**Work to complete**
Give the data again exactly as written, skipping any pictures.

─── Dataset extract

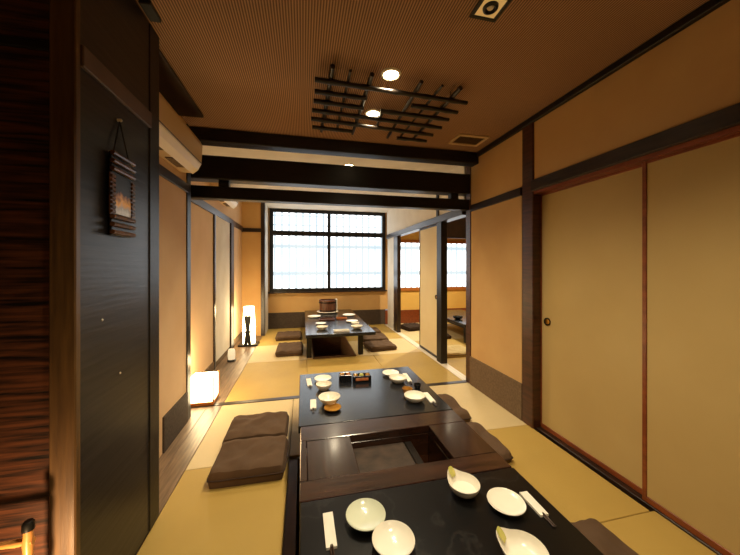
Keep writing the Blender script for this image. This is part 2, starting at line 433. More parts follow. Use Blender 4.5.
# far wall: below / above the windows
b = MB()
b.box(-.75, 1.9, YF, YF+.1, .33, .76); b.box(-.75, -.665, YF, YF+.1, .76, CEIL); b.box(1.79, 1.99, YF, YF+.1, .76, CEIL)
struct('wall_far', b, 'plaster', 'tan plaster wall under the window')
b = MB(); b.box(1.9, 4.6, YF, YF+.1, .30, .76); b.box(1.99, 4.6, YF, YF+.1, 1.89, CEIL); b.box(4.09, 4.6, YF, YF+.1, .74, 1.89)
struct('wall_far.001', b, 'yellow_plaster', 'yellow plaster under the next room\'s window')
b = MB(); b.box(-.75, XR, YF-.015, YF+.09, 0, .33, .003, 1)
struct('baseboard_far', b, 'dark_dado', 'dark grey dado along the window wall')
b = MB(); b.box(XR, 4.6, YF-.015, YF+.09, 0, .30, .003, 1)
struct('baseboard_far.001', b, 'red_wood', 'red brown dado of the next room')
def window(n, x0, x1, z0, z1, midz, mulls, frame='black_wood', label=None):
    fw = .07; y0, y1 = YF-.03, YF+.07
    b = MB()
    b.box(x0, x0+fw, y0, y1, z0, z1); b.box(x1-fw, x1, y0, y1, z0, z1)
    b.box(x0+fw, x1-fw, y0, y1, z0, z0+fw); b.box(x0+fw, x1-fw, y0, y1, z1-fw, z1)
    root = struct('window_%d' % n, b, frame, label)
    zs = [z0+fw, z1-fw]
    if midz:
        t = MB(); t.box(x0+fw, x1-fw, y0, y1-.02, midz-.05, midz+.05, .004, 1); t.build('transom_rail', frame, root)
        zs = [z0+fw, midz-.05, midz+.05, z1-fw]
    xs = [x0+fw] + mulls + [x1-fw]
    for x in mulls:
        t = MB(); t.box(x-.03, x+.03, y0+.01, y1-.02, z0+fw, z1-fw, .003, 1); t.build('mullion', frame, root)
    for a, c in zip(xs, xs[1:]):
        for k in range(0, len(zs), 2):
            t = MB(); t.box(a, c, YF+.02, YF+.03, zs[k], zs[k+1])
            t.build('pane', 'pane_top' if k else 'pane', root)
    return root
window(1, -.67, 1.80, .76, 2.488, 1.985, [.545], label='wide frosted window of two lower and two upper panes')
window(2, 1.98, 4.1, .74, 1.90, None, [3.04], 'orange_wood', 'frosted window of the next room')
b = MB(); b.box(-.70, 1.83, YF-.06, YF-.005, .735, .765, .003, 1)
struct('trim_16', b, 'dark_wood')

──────

**Response for this exercise**
Keep writing the Blender script for this image. This is part 2, starting at line 433. More parts follow. Use Blender 4.5.
# far wall: below / above the windows
b = MB()
b.box(-.75, 1.9, YF, YF+.1, .33, .76); b.box(-.75, -.665, YF, YF+.1, .76, CEIL); b.box(1.79, 1.99, YF, YF+.1, .76, CEIL)
struct('wall_far', b, 'plaster', 'tan plaster wall under the window')
b = MB(); b.box(1.9, 4.6, YF, YF+.1, .30, .76); b.box(1.99, 4.6, YF, YF+.1, 1.89, CEIL); b.box(4.09, 4.6, YF, YF+.1, .74, 1.89)
struct('wall_far.001', b, 'yellow_plaster', 'yellow plaster under the next room\'s window')
b = MB(); b.box(-.75, XR, YF-.015, YF+.09, 0, .33, .003, 1)
struct('baseboard_far', b, 'dark_dado', 'dark grey dado along the window wall')
b = MB(); b.box(XR, 4.6, YF-.015, YF+.09, 0, .30, .003, 1)
struct('baseboard_far.001', b, 'red_wood', 'red brown dado of the next room')
def window(n, x0, x1, z0, z1, midz, mulls, frame='black_wood', label=None):
    fw = .07; y0, y1 = YF-.03, YF+.07
    b = MB()
    b.box(x0, x0+fw, y0, y1, z0, z1); b.box(x1-fw, x1, y0, y1, z0, z1)
    b.box(x0+fw, x1-fw, y0, y1, z0, z0+fw); b.box(x0+fw, x1-fw, y0, y1, z1-fw, z1)
    root = struct('window_%d' % n, b, frame, label)
    zs = [z0+fw, z1-fw]
    if midz:
        t = MB(); t.box(x0+fw, x1-fw, y0, y1-.02, midz-.05, midz+.05, .004, 1); t.build('transom_rail', frame, root)
        zs = [z0+fw, midz-.05, midz+.05, z1-fw]
    xs = [x0+fw] + mulls + [x1-fw]
    for x in mulls:
        t = MB(); t.box(x-.03, x+.03, y0+.01, y1-.02, z0+fw, z1-fw, .003, 1); t.build('mullion', frame, root)
    for a, c in zip(xs, xs[1:]):
        for k in range(0, len(zs), 2):
            t = MB(); t.box(a, c, YF+.02, YF+.03, zs[k], zs[k+1])
            t.build('pane', 'pane_top' if k else 'pane', root)
    return root
window(1, -.67, 1.80, .76, 2.488, 1.985, [.545], label='wide frosted window of two lower and two upper panes')
window(2, 1.98, 4.1, .74, 1.90, None, [3.04], 'orange_wood', 'frosted window of the next room')
b = MB(); b.box(-.70, 1.83, YF-.06, YF-.005, .735, .765, .003, 1)
struct('trim_16', b, 'dark_wood')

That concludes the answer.